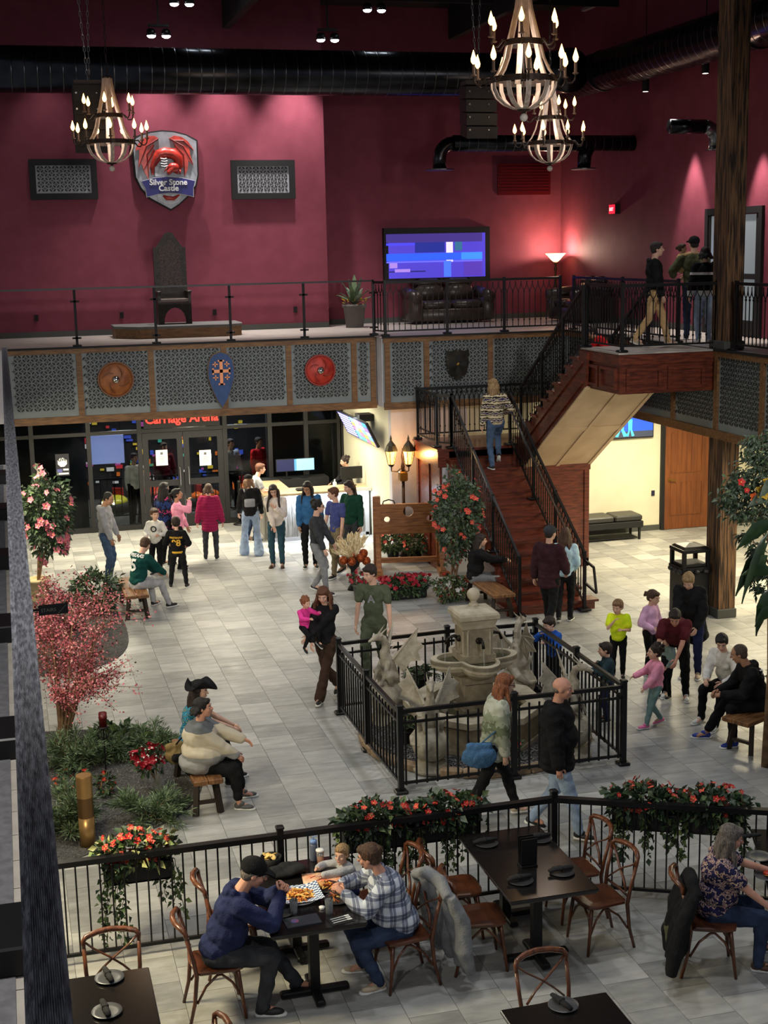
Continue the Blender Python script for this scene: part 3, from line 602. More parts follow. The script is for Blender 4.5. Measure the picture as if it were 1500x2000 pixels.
# menu screen on the lobby side wall, tilted down
def slab(name, P, th, m, parent=None):
    P = [Vector(p) for p in P]; n = (P[1]-P[0]).cross(P[3]-P[0]).normalized(); b = B(); vs = P+[p+n*th for p in P]
    b.add(vs, [(0, 1, 2, 3), (7, 6, 5, 4), (0, 4, 5, 1), (1, 5, 6, 2), (2, 6, 7, 3), (3, 7, 4, 0)]); return b.build(name, m, parent)
ms = thing('menu_screen', 'colourful tilted menu screen high on the lobby side wall', 'screen', (7.3, 29.3, 2.6)); mo = Vector((7.3, 29.3, 2.6))
Y_a = gx(658, 801, 7.26).y; Y_b = gx(738.5, 875, 7.5).y; zt2 = gx(658, 801, 7.26).z; zb2 = gx(738.5, 875, 7.5).z
TLc, TRc, BRc, BLc = Vector((7.24, Y_a, zt2)), Vector((7.24, Y_b, zt2)), Vector((7.5, Y_b, zb2)), Vector((7.5, Y_a, zb2))
slab('housing', [p-mo for p in (TLc, TRc, BRc, BLc)], .05, M_BLKM, ms)
def mq(u0, u1, v0, v1, m, d=.004):
    f = lambda u, v: TLc.lerp(TRc, u).lerp(BLc.lerp(BRc, u), v)-mo
    n = (TRc-TLc).cross(BLc-TLc).normalized(); n = n if n.x < 0 else -n
    P = [f(u0, v0)+n*d, f(u1, v0)+n*d, f(u1, v1)+n*d, f(u0, v1)+n*d]; B().add(P, [(0, 1, 2, 3)]).build('screen_image', m, ms)
EM = lambda n, c, s=1.0: mat('glow_'+n, S(*c), .5, emit=s)
mq(.02, .98, .02, .98, EM('indigo', (60, 60, 140), .8), .003)
for k in range(8): mq(.04, .4, .06+k*.115, .125+k*.115, EM('white', (225, 228, 250), 1.0))
cs = [(120, 200, 225), (90, 220, 160), (150, 120, 210), (240, 170, 90), (110, 160, 240), (200, 210, 235), (230, 120, 150), (80, 190, 230)]
for k in range(5):
    for j in range(4): c = cs[(k*3+j*5) % 8]; mq(.43+j*.135, .43+j*.135+.125, .04+k*.19, .04+k*.19+.17, EM('c%d' % ((k*3+j*5) % 8), c, .9))
B().bb(Vector((7.3, 28.9, 2.6))-mo, Vector((7.62, 29.3, 2.75))-mo).build('wall_bracket', M_BLKM, ms)
area('menu_glow', (7.2, (Y_a+Y_b)/2, 2.55), (5.8, 28.6, 1.2), 10, .7, (.75, .85, 1))
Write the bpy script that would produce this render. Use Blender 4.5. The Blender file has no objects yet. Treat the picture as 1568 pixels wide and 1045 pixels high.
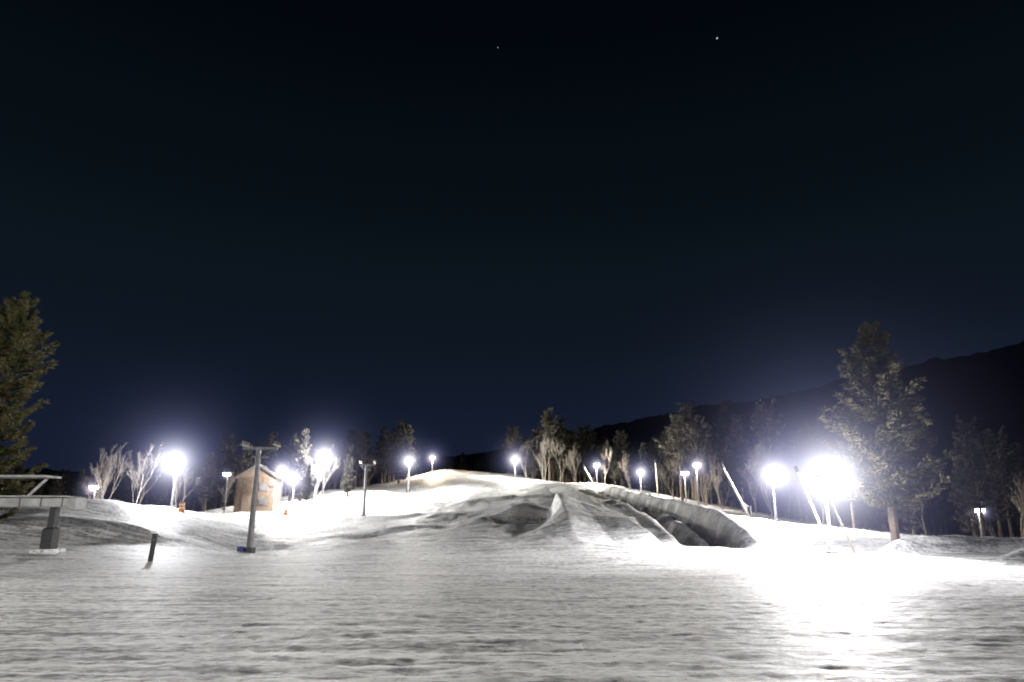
import bpy, math, random
import numpy as np
from mathutils import Vector, Matrix
random.seed(7); rng=np.random.RandomState(5)
S=bpy.context.scene; COL=S.collection
S.view_settings.view_transform='Standard'; S.view_settings.look='None'; S.view_settings.exposure=0

# ------------------------------------------------------------ materials
def mat(name,col,rough=0.8,var=0.25,scale=3.0,bump=0.0,metal=0.0,emit=None,es=0,col2=None,bscale=None):
    m=bpy.data.materials.new(name); m.use_nodes=True; nt=m.node_tree; b=nt.nodes['Principled BSDF']
    b.inputs['Roughness'].default_value=rough; b.inputs['Metallic'].default_value=metal
    tc=nt.nodes.new('ShaderNodeTexCoord'); n=nt.nodes.new('ShaderNodeTexNoise')
    n.inputs['Scale'].default_value=scale; n.inputs['Detail'].default_value=5
    nt.links.new(tc.outputs['Object'],n.inputs['Vector'])
    r=nt.nodes.new('ShaderNodeValToRGB'); c=col
    r.color_ramp.elements[0].position=.3; r.color_ramp.elements[1].position=.7
    r.color_ramp.elements[0].color=(c[0]*(1-var),c[1]*(1-var),c[2]*(1-var),1)
    d=col2 if col2 else tuple(min(1,v*(1+var)) for v in c)
    r.color_ramp.elements[1].color=(*d,1)
    nt.links.new(n.outputs['Fac'],r.inputs['Fac']); nt.links.new(r.outputs['Color'],b.inputs['Base Color'])
    if bump:
        bp=nt.nodes.new('ShaderNodeBump'); bp.inputs['Strength'].default_value=bump; bp.inputs['Distance'].default_value=.05
        nt.links.new(n.outputs['Fac'],bp.inputs['Height']); nt.links.new(bp.outputs['Normal'],b.inputs['Normal'])
    if emit:
        b.inputs['Emission Color'].default_value=(*emit,1); b.inputs['Emission Strength'].default_value=es
    return m
STEEL=mat('galvanised_steel',(.16,.16,.17),.55,.25,4,.2,.5)
DARK=mat('dark_steel',(.03,.03,.033),.6,.3,4,.2)
GREY=mat('grey_paint',(.38,.38,.38),.55,.25,2,.1)
BLUE=mat('blue_pad',(.02,.05,.16),.6,.2,4,.2)
ORANGE=mat('orange_plastic',(.6,.17,.03),.5,.15,4,.1)
WOOD=mat('weathered_boards',(.115,.080,.056),.85,.45,3,.4)
ROOF=mat('roof_shingle',(.05,.048,.046),.8,.3,6,.4)
TRIM=mat('white_trim',(.55,.53,.48),.6,.1,4)
TAN=mat('tan_trim',(.13,.095,.07),.7,.15,4)
GLASS=mat('window_glass',(.03,.035,.04),.25,.1,4)
BARK=mat('pine_bark',(.10,.075,.055),.9,.4,6,.6)
BIRCH=mat('pale_bark',(.21,.185,.16),.85,.35,5,.4)
BARK2=mat('grey_bark',(.10,.085,.07),.9,.35,5,.4)
NEEDLE=mat('pine_needles',(.038,.039,.019),.8,.45,1.2,0,col2=(.095,.084,.038))
NEEDLE_L=mat('pine_needles_old',(.05,.053,.018),.8,.45,1.2,0,col2=(.125,.112,.04))
NEEDLE_D=mat('spruce_needles',(.030,.030,.022),.8,.4,.8,0,col2=(.078,.070,.045))
LENS=mat('lamp_lens',(.8,.8,.8),.3,.05,4,emit=(1,.97,.92),es=25)
PIPE=mat('white_pipe',(.7,.66,.55),.5,.1,4)

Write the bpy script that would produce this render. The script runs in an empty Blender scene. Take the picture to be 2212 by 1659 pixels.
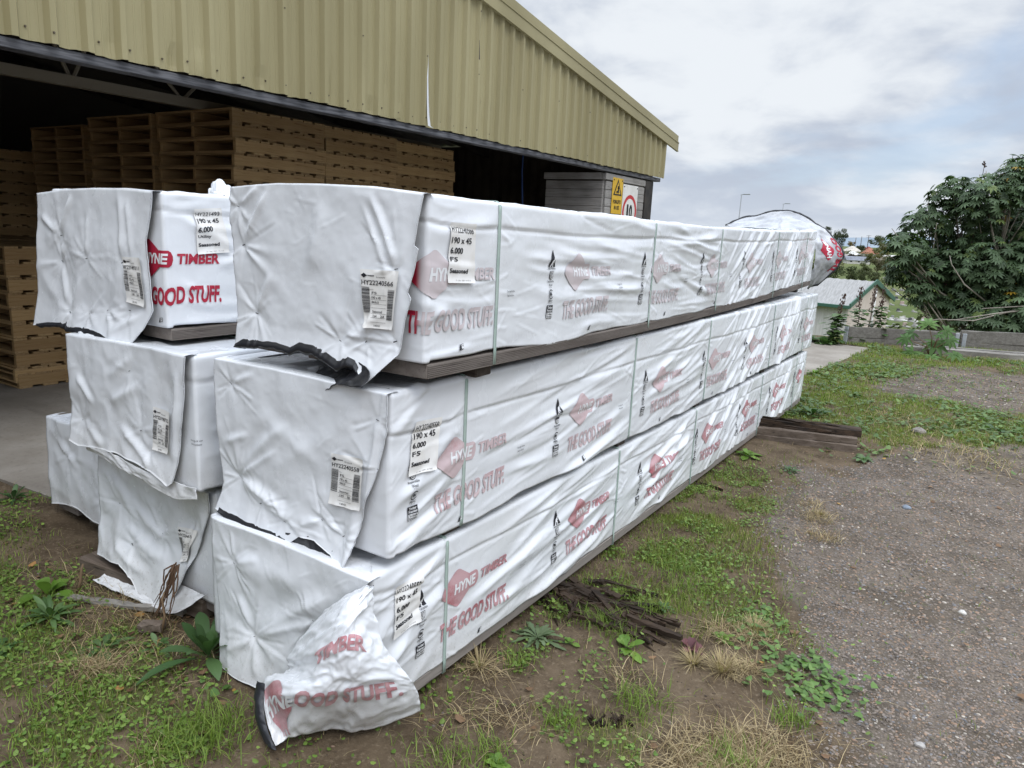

....

__Work to complete__:
Extract all lines containing the word "would".

__Task solution__:
Write the bpy script that would produce this render. Use Blender 4.5. The Blender file has no objects yet. Treat the picture as 1568 pixels wide and 1045 pixels high.
Write the bpy script that would produce this render. The script runs in an empty Blender scene. Take the picture to be 2212 by 1659 pixels.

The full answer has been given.